═══ Extracted entries ═══

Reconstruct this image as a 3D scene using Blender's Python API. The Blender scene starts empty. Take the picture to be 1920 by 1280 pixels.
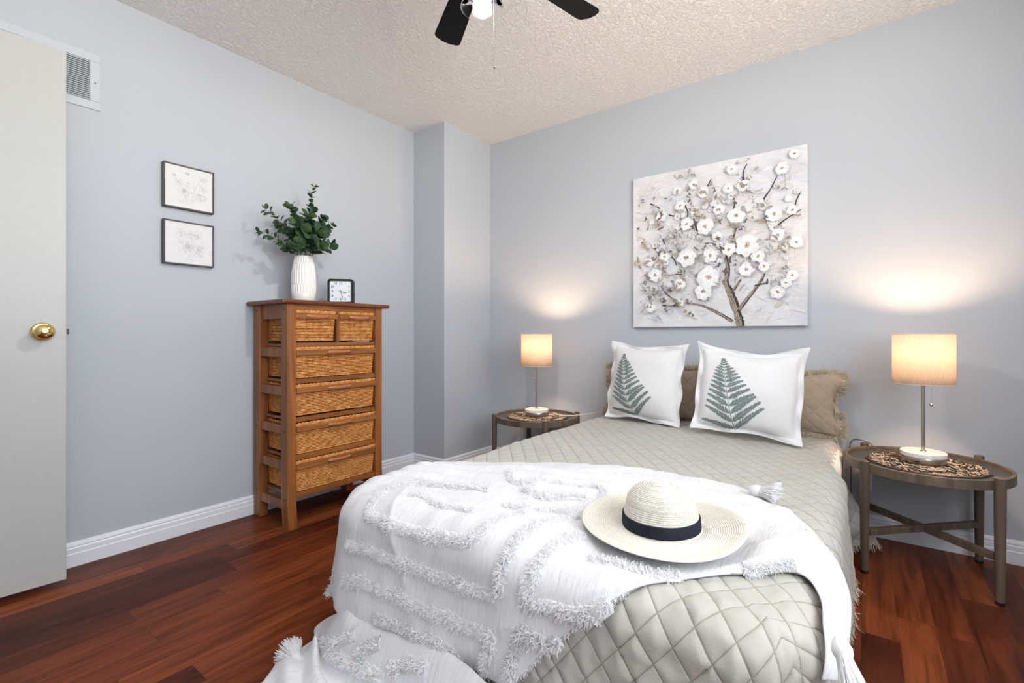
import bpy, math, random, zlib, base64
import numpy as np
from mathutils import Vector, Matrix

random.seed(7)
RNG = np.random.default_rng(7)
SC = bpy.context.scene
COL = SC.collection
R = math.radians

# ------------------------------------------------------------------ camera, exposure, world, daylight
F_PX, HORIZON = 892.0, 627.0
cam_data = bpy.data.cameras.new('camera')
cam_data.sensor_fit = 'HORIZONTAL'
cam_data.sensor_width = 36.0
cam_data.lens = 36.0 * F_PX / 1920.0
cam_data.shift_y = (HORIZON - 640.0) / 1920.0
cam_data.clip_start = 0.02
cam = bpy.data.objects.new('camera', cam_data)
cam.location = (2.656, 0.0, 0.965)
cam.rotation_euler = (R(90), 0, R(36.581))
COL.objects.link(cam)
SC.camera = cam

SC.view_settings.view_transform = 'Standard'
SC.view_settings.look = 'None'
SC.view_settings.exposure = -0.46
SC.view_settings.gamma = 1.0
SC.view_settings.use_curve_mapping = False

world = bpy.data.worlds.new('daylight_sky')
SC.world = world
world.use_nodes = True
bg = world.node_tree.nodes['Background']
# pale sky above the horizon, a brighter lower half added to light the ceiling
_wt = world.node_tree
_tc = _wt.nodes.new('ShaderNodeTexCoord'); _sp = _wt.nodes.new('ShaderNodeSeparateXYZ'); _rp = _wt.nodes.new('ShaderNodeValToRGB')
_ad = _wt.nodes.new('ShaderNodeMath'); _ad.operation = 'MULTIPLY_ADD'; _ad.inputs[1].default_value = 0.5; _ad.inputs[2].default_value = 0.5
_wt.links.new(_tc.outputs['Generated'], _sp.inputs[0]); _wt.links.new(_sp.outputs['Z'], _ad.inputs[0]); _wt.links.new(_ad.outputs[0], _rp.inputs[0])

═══
═══ Extracted entries ═══

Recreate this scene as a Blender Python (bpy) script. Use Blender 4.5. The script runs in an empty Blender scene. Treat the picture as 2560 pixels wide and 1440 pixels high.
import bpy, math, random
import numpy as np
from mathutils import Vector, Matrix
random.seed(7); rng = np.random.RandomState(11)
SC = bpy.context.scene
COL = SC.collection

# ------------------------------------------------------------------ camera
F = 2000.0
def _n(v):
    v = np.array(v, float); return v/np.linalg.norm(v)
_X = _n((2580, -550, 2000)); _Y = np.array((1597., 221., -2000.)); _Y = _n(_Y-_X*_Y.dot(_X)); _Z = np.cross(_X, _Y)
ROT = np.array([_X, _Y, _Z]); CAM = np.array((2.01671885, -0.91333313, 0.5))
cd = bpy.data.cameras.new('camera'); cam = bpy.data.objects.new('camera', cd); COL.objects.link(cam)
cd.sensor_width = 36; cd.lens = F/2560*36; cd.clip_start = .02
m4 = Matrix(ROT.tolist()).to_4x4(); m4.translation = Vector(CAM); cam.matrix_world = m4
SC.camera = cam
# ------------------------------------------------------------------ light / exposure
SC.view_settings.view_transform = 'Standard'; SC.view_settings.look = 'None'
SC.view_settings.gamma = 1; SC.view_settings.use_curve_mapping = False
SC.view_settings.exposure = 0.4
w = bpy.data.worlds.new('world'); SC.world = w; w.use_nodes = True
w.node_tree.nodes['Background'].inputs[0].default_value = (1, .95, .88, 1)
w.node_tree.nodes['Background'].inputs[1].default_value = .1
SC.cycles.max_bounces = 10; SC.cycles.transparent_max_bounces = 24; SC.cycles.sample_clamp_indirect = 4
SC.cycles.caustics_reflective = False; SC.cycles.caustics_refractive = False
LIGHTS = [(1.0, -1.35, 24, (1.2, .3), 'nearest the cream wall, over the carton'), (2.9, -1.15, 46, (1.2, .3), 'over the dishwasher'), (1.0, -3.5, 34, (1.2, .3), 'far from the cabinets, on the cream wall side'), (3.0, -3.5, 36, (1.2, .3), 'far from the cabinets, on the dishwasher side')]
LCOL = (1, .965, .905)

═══

● Exercise brief
Gather all lines from the listing above in which "this" occurs.

● Written solution
Reconstruct this image as a 3D scene using Blender's Python API. The Blender scene starts empty. Take the picture to be 1920 by 1280 pixels.
Recreate this scene as a Blender Python (bpy) script. Use Blender 4.5. The script runs in an empty Blender scene. Treat the picture as 2560 pixels wide and 1440 pixels high.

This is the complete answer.